Ненасильственная деятельность опирается, как правило, не на силу вообще, а на силу духа. Достоевский рассматривает смиренческое поведение личности не как бездеятельность, а как деятельность. Через себя, через свой пример. Преобразовывают человека любовью к нему, а не ненавистью. Смиренцы Достоевского «хранят идею» преобразований через себя, в то время когда другие действуют по иным идеям. И это хранение есть тоже деятельность. Она прерывает цепную реакцию зла и может способствовать началу цепной реакции добра. Эта деятельность не менее трудна, чем через насилие. Смиренцы вынуждены много терпеть, хотя бы оттого, что их не всегда понимают. Не понимают, что их смирение, их смиренное самопожертвование есть фактически бунт, протест против иных видов деятельности.
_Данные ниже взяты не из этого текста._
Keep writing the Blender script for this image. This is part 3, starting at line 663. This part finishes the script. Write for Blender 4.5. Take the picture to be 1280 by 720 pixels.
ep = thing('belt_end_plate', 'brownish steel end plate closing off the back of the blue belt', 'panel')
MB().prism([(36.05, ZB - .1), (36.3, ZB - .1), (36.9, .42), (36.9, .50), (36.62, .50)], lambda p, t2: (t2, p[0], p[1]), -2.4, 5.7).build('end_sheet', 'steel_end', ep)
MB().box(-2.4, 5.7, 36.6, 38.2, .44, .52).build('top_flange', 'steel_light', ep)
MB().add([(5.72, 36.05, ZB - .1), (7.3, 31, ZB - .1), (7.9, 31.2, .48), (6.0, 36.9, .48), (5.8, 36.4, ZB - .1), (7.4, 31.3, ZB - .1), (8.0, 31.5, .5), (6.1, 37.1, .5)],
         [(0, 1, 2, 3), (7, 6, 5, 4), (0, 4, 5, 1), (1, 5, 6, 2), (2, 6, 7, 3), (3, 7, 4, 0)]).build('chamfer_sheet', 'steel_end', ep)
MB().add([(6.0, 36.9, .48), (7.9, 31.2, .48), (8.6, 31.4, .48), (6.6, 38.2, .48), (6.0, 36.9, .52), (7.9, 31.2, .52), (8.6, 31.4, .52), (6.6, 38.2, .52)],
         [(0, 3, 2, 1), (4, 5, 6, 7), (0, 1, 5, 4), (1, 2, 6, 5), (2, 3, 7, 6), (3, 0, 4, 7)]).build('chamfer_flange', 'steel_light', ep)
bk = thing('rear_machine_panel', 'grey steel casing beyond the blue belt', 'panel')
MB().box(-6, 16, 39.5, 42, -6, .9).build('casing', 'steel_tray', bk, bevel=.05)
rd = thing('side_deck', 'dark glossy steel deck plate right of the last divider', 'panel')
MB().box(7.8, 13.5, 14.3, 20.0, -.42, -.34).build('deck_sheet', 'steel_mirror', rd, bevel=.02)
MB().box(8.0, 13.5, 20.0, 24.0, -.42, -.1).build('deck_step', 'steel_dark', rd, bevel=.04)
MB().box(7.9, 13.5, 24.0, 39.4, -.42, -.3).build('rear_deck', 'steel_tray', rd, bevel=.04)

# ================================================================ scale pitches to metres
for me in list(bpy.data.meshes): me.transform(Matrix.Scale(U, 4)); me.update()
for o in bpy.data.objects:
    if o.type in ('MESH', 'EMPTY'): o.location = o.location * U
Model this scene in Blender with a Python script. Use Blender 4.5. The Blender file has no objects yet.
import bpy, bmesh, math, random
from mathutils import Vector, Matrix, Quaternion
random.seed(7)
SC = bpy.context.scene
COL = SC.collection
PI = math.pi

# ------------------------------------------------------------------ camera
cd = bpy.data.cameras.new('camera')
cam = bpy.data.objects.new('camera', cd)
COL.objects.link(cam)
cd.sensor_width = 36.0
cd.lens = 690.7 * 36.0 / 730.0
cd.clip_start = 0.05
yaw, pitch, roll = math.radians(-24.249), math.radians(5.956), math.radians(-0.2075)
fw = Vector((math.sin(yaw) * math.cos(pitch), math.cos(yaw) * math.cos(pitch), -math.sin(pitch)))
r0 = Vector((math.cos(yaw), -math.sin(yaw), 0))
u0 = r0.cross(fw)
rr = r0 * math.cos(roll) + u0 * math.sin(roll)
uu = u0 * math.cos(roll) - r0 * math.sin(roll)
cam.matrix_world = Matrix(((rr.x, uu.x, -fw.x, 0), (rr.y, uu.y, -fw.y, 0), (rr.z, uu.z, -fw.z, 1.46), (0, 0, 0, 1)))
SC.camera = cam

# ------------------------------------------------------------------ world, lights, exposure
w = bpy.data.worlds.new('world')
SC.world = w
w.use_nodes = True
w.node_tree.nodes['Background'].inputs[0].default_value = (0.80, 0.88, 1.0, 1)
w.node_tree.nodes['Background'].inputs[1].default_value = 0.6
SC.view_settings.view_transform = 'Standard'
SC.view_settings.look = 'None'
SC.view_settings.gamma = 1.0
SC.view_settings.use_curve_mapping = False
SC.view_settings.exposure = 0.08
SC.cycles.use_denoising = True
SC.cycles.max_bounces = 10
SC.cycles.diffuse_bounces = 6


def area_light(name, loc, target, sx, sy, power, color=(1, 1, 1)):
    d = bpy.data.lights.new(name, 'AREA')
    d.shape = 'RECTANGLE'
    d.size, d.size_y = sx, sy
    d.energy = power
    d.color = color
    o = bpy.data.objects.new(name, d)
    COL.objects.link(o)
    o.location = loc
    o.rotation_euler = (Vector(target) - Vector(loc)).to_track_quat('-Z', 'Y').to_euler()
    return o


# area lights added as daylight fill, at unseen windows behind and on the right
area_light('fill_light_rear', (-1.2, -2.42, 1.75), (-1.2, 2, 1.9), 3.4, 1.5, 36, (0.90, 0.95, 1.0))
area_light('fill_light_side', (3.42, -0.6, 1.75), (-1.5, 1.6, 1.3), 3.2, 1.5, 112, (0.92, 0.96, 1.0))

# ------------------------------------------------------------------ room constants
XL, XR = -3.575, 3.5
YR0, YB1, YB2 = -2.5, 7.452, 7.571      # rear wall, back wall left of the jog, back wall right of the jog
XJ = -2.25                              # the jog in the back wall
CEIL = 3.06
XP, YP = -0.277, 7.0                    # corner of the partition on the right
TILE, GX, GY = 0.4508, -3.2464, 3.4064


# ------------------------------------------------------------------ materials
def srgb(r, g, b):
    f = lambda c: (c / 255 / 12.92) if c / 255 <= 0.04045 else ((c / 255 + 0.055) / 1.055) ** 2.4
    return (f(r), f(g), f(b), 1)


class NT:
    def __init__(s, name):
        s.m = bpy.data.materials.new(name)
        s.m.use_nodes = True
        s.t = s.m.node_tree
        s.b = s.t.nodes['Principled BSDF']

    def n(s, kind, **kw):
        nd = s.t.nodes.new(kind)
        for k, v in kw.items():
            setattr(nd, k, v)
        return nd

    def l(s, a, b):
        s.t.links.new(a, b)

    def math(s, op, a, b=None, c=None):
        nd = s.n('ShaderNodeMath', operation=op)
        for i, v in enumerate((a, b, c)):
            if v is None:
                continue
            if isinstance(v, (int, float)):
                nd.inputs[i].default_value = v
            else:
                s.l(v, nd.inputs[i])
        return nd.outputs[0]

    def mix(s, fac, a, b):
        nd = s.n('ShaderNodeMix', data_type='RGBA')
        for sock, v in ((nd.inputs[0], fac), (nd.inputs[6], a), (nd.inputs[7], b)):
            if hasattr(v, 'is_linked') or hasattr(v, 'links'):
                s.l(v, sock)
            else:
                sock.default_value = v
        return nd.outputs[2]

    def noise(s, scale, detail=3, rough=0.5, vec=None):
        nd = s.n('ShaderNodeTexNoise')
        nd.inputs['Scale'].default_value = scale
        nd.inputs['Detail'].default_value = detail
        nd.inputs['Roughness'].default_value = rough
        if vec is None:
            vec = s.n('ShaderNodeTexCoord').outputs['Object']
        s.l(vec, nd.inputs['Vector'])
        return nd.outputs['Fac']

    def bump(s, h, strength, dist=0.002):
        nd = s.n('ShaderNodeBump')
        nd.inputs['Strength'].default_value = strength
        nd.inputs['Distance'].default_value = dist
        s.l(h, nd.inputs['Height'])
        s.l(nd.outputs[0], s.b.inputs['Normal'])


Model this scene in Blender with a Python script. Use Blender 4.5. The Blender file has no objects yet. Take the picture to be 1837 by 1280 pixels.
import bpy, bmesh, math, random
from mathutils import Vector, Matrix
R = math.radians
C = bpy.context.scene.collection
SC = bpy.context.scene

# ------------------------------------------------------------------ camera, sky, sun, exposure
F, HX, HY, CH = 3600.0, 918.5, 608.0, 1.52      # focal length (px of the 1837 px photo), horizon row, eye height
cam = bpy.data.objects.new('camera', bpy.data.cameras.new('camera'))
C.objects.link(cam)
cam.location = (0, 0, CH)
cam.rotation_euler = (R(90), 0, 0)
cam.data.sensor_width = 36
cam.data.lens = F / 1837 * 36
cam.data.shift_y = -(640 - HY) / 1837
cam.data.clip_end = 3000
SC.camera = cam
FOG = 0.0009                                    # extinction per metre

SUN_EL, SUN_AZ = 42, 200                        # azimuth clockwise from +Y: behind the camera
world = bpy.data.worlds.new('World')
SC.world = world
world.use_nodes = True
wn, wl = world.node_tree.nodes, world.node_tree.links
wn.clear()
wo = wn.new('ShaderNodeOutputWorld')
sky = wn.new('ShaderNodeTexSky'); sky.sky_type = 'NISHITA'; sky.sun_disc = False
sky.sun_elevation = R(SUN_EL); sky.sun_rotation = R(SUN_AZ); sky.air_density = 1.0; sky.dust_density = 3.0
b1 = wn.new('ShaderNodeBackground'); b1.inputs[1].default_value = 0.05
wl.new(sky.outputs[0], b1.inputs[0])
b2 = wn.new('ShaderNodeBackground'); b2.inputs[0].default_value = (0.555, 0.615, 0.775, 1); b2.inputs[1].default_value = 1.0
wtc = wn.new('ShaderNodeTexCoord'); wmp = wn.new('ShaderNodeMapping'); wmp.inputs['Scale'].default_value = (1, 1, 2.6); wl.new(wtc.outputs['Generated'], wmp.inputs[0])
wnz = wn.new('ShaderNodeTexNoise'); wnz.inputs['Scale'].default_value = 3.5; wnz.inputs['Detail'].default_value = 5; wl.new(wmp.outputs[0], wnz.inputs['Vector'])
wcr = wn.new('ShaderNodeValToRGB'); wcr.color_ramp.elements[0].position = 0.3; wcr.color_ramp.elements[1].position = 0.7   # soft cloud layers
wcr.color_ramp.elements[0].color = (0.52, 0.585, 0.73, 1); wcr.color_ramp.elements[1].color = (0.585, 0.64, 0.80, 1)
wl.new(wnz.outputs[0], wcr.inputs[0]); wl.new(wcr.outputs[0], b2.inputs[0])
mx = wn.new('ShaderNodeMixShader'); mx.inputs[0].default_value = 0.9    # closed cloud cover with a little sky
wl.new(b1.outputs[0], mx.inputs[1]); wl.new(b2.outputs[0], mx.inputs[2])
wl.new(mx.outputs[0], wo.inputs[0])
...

В «Идиоте» один из героев, Птицин, размышляет о Японии: «Обиженный там будто бы идет к обидчику и говорит ему: «Ты меня обидел, за это я пришел распороть в твоих глазах свой живот» и с этими словами действительно распарывает в глазах обидчика свой живот и чувствует, должно быть, чрезвычайное удовлетворение, точно и в самом деле отомстил» [8, 148]. Согласно од: ному взгляду на деятельность, японец не отомстил своему обидчику. Отмщение — убить не себя, а обидчика. Вот если бы на своих глазах — да его живот! Согласно взгляду другому — отомстил. Он показал обидчику свою личность, подчеркнув тем самым безличность его. И он доволен этим.
И, видимо, действительно в условиях невозможности противостоять какому-либо тиранству принять смерть благороднее и «полезнее», чем убить одного-двух тиранов. «Полезнее», так как обнажаются величие человека, сила его духа, идейность. И все это невольно и долго будет стоять как укор перед тираном и как пример человечности перед оставшимися жить.